At the Kit Kat Lounge, one is more likely to encounter a female impersonator than a server in a tuxedo, and the atmosphere is funk rather than finery. But Executive Chef Patrick Weise’s Caribbean-influenced cuisine is inspired, and with 28 varieties of “martini” to choose from, the toddle back downtown will be a lark.
Like Joe’s – which serves as the northern outpost for its Miami inspiration – the Kit Kat Lounge was hatched in warmer climes. The concept is rooted in Puerto Vallarta, and Weise’s orange/tomato/ginger soup is as sweet as a Mexican breeze. Follow it with a “martini” made with vodka, banana liqueur, and cranberry, pineapple and orange juices.
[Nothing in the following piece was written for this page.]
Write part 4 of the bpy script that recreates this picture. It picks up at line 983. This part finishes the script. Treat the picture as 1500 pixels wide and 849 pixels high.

Weise describes the cuisine as “electric rather than eclectic.” He plays with Asian, French and Indian flavors, surprising the sweet with the hot and aiming always for the unexpected. The restaurant, with its white-leather banquettes, huge round mirrors and sleek modern bar, was designed by Guy Cody Design Build. It is the perfect stage for Weise’s energetic cuisine. The room is as electric as the food and this is not a place to sit back and relax but rather to sit up and take notice, and perhaps sample a martini that would shake up James Bond.